In Güstrow soll es eine ganz nette Altstadt geben, heißt es, aber die werde ich wohl kaum zu Gesicht bekommen. Ich sitze im klaustrophobisch niedrigen Frühstücksraum, in einer Sitznische, umgeben von lauter Rentnern. Die Lautstärke ist hoch, die Luft ist muffig, aber das Buffet ist erstaunlich gut bestückt. Meine größte Sorge ist, wie ich von hier wegkomme – und als ich herausfinde, dass es einen Bus geben soll, packe ich meinen Kram rasch zusammen und mache mich auf den Weg.

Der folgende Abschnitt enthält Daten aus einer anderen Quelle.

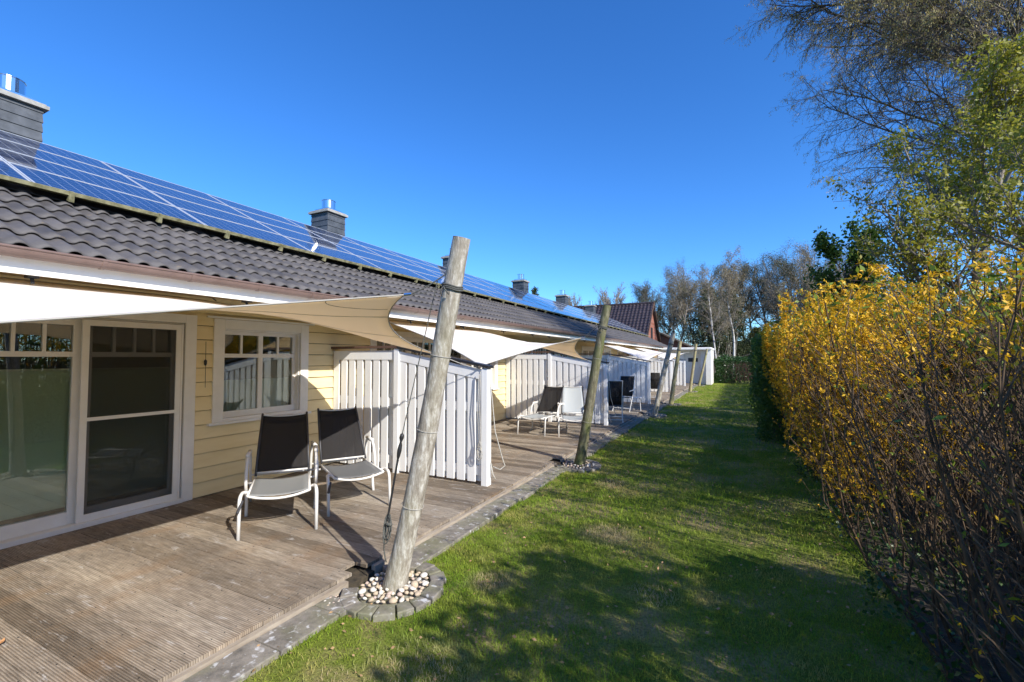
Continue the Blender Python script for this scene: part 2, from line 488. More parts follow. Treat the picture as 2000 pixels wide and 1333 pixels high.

Ein Haltestellenhäuschen aus Beton. Davor wartet ein Rentnerpaar: er mit Ledersandalen, kurzer Jeans, dünnem beigen Pullover, kurzgeschnittenem grauen Haar. Sie etwas fülliger, mit Handtasche in Form eines altmodischen Weckers, rund mit Zifferblatt und oben drauf zwei Dinger, die aussehen wie Glocken, daran der kurze Henkel. Sie wollen nach Rostock, sagt er mit rheinischem Akzent, da waren sie noch nie. Um 09:19 Uhr soll es einen Bus geben, den gibt’s aber doch nicht, er fährt heute erst eine halbe Stunde später, was aber nirgendwo steht. Später kommt noch ein junges Paar, beide tätowiert, dann noch mehr Leute und pünktlich um 09:43 Uhr auch der Bus. Vier Kilometer bis Güstrow, steht auf einem Schild an der nächsten Ecke. Soweit bin ich gestern gelaufen? Der Bus braucht zum Glück nicht ganz so lange.
Bahnhof Güstrow: Ladenlokale stehen leer, früher mal war Spielhalle, die gibt’s aber nicht mehr, allerdings gibt’s sogar noch ein Reisezentrum. Zwei Züge nach Rostock sind angeschlagen, der Spätere kommt vor dem Früheren an.
Ab Rostock muss ich wieder mit dem Bus fahren. Aber wo fährt der ab? Am Vorderausgang geht’s in Richtung „City“, aber da halten keine Busse. Am Hinterausgang sind Busse, aber nicht nach Bad Doberan und Kühlungsborn. Als ich endlich kapiert habe, dass ein paar Meter weiter noch ein eigener Busbahnhof ist, hätte ich den Bus fast verpasst.
Dann geht es ganz gemächlich durch die Stadt und über Land: die Entdeckung der Langsamkeit. Letzendlich sind es zwar nur 75 Kilometer, aber von Tür zu Tür bin ich drei Stunden unterwegs.
Mein Hotel liegt direkt an der Strandpromenade: kurz durchatmen und dann bei herrlichem Spätsommerwetter ans Meer…
Ich gehe die Strandpromenade entlang. Der Ort Kühlungsborn besteht eigentlich aus zwei Teilen mit einem Wäldchen dazwischen. Am Strand ist eine Menge los, das Wasser ist wohl noch warm genug zum Baden, nicht nur für abgehärtete Extremsportler.
Am westlichen Ortsteil gibt’s ein Riesenrad und ein paar schöne alte Villen. Ich folge der Promenade weiter nach Westen, sie wird zu einem Wanderweg und dann kommt eine Lagune, die ist Naturschutzgebiet und auch der Strand und die Dünen dürfen nicht betreten werden. Der Weg führt in weitem Bogen landeinwärts darum herum. Durch die Felder geht es zu einem kleinen Dorf – das Café ist leider geschlossen, es gibt nur noch einen Getränkeautomaten. Im großen Bogen geht es dann wieder an den Strand zurück und dann über einen wunderschönen schattigen Weg am Steilufer englang. Der Weg zieht sich.
Im Abendlicht erreiche ich endlich den Ort Rerik am Salzhaff. Am Haff-Ufer sind ein paar nette Lokale, aber ich suche die Bushaltestelle, und fahre zurück.
Es wird dunkel. An der Seebrücke in Kühlungsborn ist noch ein bisschen los, aber im Ort werden schon die Bürgersteige hochgeklappt.